Following its abolition, the Court of Claims' trial-level functions were transferred to the United States Court of Federal Claims, and its appellate functions to the United States Court of Appeals for the Federal Circuit. Both of these successor courts are located in Washington, D.C. It is also worth noting that some individual states maintain their own "courts of claims" to handle similar financial disputes against their respective state governments.
Here are some examples illustrating the types of cases the federal Court of Claims would have handled:
Contractual Dispute: Imagine a private construction company that completed a project for a federal agency, such as building a new federal courthouse, but a disagreement arose over the final payment amount specified in their contract. Before 1982, if the company believed the government owed them more money under the terms of their agreement, they would have filed a lawsuit in the Court of Claims to seek that compensation. This illustrates the court's role in adjudicating claims based on express contracts with the federal government.
Implied Agreement for Services: Consider a scenario during a national emergency where the federal government temporarily commandeered a private trucking fleet to transport essential supplies across state lines. While there might not have been a formal, written contract, the government's actions implied an agreement to provide fair compensation for the use of the trucks and services. If the government later failed to provide adequate payment, the trucking company could have pursued a claim in the Court of Claims, arguing for payment based on an implied contract for their services.

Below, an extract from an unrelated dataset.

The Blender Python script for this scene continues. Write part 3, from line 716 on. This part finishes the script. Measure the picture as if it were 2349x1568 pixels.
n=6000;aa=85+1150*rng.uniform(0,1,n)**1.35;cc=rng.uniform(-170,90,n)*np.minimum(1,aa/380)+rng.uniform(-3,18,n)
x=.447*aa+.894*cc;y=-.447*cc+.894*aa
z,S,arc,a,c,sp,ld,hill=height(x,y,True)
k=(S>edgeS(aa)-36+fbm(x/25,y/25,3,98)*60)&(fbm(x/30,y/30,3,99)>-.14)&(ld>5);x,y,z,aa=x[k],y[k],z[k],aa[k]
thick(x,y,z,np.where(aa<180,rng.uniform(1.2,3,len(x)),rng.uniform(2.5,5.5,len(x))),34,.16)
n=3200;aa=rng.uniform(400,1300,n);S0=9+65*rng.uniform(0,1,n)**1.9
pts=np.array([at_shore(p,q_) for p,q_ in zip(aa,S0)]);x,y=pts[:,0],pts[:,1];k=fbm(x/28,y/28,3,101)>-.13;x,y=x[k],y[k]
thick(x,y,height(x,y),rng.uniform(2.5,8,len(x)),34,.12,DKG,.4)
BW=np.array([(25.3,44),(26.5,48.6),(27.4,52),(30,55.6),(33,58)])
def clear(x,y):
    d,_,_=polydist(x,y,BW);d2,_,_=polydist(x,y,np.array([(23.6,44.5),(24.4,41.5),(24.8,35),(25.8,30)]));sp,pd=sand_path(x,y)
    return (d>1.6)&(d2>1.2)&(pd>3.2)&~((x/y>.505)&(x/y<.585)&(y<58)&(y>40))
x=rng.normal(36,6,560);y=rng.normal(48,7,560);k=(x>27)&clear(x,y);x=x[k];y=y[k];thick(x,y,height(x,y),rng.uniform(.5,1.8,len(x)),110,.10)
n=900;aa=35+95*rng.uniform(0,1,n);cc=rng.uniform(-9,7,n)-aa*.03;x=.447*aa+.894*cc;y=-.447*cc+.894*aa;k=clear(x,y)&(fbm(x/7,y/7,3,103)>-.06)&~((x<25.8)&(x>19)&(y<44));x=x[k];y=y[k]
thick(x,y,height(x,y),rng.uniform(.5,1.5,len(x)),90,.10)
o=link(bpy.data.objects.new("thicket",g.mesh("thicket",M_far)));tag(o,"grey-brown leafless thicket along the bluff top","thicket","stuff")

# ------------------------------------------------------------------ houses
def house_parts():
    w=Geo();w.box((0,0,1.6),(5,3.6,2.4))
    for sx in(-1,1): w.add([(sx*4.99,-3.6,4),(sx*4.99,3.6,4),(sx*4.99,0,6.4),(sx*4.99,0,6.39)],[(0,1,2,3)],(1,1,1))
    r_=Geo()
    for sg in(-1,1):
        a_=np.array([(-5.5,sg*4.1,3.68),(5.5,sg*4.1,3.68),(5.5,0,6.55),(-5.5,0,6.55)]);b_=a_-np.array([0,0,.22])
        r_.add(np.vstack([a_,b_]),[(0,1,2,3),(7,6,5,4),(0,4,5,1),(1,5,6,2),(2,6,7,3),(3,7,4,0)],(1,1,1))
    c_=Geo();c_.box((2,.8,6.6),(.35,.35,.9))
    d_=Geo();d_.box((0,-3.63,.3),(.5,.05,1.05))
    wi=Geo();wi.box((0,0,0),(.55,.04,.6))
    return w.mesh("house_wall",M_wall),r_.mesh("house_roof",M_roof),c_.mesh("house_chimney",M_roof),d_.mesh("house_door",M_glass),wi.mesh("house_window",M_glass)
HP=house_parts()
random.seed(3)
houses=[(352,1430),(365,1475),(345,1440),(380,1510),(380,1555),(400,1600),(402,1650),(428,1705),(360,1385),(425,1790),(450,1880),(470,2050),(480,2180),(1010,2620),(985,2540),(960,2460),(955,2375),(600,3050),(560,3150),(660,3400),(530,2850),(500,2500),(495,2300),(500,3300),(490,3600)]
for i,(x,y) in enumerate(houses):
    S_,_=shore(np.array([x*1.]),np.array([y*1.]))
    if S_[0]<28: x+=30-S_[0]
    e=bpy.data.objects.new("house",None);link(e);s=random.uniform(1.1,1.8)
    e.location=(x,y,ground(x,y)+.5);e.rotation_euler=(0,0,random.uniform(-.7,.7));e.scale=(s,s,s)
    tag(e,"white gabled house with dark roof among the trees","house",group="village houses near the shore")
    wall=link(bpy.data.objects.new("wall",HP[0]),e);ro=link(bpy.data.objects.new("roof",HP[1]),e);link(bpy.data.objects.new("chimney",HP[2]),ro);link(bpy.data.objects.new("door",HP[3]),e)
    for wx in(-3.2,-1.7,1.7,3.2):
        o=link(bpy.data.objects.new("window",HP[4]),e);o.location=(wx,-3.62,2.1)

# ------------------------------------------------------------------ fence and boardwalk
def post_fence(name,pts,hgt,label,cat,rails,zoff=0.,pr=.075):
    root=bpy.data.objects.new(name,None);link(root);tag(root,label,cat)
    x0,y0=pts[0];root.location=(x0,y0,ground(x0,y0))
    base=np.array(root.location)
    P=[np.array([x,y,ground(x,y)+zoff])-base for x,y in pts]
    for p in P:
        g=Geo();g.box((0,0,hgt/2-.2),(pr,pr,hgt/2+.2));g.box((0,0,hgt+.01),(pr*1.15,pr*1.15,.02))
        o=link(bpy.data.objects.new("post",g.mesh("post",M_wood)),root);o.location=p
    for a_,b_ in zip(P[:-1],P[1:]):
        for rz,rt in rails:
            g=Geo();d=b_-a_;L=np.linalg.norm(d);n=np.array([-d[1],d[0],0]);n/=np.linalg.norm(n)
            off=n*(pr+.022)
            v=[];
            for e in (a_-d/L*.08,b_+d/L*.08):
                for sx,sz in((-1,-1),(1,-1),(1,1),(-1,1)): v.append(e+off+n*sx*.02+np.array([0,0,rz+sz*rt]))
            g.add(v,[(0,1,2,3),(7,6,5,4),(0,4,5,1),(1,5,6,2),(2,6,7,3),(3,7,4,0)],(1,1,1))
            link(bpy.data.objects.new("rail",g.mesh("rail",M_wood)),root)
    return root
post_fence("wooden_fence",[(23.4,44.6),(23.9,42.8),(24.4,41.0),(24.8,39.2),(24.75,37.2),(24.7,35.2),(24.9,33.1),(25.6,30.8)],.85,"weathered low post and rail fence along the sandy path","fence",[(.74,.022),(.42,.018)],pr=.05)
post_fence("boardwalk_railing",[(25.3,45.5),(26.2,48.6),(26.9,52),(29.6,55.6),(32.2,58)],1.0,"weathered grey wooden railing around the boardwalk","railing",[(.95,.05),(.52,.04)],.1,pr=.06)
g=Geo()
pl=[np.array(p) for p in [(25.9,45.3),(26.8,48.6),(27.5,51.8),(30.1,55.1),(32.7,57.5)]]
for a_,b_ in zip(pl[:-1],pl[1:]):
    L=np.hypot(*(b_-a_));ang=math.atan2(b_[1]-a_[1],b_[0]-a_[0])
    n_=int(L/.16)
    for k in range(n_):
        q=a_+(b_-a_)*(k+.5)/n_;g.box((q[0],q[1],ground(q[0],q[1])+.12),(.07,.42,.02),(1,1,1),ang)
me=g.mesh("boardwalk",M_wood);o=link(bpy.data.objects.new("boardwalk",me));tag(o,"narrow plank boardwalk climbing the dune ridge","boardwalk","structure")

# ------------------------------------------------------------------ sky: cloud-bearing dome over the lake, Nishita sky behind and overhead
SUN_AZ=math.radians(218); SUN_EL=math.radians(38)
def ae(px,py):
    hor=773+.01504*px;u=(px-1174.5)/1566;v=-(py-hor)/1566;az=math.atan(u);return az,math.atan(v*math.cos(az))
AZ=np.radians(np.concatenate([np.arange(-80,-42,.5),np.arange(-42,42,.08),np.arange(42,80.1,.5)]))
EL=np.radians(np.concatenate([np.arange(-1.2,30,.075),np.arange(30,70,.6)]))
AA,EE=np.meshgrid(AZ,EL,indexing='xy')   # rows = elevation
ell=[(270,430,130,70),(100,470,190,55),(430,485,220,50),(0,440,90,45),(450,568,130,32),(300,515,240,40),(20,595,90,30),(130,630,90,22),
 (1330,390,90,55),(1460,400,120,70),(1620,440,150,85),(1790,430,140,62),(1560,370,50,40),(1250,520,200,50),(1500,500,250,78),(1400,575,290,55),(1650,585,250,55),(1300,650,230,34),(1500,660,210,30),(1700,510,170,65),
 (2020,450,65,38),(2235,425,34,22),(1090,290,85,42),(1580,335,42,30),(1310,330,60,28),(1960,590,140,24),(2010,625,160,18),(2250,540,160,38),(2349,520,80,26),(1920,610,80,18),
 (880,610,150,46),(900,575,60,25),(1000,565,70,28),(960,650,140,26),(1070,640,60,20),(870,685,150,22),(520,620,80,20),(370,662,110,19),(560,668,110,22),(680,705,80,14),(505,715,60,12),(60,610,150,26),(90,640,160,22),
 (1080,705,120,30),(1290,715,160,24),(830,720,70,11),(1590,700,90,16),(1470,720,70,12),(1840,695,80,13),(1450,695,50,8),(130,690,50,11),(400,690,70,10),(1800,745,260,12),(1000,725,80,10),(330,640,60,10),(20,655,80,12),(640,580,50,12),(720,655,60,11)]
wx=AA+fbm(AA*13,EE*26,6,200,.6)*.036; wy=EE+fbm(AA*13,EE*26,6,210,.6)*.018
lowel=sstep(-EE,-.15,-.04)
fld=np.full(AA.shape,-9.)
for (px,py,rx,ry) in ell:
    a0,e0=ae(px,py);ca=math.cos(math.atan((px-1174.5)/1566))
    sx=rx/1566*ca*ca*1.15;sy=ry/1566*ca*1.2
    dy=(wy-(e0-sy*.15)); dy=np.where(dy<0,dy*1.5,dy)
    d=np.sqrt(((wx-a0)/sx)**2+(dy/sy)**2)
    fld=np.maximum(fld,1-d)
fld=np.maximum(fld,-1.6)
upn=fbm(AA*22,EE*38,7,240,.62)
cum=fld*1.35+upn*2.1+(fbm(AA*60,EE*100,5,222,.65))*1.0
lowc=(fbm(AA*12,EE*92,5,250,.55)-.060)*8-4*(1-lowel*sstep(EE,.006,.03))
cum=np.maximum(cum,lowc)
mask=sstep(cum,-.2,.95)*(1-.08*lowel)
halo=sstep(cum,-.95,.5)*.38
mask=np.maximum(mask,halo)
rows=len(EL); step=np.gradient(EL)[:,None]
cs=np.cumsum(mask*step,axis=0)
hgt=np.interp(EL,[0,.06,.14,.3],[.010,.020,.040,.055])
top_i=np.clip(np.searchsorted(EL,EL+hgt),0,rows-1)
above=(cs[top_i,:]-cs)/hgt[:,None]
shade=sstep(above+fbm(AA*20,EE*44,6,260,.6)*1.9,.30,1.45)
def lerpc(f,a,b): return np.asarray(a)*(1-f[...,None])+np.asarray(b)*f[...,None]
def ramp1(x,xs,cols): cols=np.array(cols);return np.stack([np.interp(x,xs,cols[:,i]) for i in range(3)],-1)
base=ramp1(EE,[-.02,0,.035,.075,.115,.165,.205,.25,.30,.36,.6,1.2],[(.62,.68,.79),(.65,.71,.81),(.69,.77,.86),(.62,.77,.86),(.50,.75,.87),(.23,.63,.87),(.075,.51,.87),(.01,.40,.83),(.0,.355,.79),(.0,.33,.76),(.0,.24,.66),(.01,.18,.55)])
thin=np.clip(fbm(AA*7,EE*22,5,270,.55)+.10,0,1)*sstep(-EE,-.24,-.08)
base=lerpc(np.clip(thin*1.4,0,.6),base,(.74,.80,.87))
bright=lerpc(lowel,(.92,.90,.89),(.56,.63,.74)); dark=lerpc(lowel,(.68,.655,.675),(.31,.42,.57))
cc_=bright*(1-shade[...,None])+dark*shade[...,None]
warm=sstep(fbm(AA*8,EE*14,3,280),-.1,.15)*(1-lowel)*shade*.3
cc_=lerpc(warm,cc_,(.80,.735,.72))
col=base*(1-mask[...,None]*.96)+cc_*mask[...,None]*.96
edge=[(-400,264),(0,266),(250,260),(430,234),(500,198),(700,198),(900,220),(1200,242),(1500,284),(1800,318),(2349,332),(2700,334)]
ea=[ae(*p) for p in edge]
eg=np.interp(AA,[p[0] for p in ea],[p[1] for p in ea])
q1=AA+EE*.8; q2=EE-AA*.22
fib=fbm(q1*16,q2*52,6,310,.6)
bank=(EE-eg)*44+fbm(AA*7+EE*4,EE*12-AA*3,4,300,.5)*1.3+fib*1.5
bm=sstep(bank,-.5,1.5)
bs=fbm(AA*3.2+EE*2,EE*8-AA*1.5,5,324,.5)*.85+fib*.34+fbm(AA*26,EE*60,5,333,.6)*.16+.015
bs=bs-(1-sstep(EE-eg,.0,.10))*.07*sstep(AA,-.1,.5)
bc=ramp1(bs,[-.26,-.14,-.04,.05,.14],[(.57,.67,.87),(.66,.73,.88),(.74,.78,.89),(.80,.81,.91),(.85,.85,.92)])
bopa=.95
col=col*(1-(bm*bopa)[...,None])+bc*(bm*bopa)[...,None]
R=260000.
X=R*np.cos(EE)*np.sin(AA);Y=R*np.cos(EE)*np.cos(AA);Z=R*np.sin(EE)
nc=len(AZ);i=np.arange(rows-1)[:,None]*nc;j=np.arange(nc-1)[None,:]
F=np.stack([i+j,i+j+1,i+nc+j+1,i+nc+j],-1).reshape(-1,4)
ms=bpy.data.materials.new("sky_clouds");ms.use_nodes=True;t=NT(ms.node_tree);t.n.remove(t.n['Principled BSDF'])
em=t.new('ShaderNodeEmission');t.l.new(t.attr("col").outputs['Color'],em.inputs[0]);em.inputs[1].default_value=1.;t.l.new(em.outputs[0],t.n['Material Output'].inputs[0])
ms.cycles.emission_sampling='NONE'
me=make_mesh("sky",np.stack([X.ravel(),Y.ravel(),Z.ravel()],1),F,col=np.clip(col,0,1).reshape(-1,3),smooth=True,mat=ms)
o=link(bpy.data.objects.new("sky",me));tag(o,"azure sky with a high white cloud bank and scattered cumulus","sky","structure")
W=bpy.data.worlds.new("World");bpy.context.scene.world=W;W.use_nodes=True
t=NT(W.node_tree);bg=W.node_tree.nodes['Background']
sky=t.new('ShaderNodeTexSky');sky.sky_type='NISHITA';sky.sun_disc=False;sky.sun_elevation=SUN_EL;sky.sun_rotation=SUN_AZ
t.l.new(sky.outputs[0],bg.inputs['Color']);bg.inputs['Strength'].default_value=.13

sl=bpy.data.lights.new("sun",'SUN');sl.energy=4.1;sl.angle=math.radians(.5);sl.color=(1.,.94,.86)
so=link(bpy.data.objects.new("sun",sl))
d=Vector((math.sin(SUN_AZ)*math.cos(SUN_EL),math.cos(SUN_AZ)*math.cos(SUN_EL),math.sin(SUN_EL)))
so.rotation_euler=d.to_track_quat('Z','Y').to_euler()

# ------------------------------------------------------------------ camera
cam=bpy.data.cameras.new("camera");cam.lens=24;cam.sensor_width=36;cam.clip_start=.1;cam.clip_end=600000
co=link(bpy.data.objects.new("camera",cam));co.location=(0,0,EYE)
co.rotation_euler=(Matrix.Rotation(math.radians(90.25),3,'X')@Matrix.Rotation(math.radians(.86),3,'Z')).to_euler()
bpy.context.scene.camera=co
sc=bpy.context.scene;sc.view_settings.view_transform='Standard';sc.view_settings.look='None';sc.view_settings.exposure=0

Congressional Referral for Unique Damages: Suppose a group of landowners suffered significant property damage due to an unforeseen side effect of a federal infrastructure project, a situation not clearly covered by existing compensation laws or standard contracts. Recognizing the unique hardship, Congress might have passed a special act referring their specific claims for damages directly to the Court of Claims for evaluation and potential award. This demonstrates the court's function in handling claims specifically referred by Congress, allowing for a judicial determination in circumstances that fell outside typical legal avenues.
Simple Definition
The Court of Claims was a U.S. federal court, established in 1855, that adjudicated monetary claims against the government, often based on contracts. Congress abolished it in 1982, transferring its trial functions to the U.S. Court of Federal Claims and appellate functions to the U.S. Court of Appeals for the Federal Circuit. Some states also have courts of claims to handle similar matters.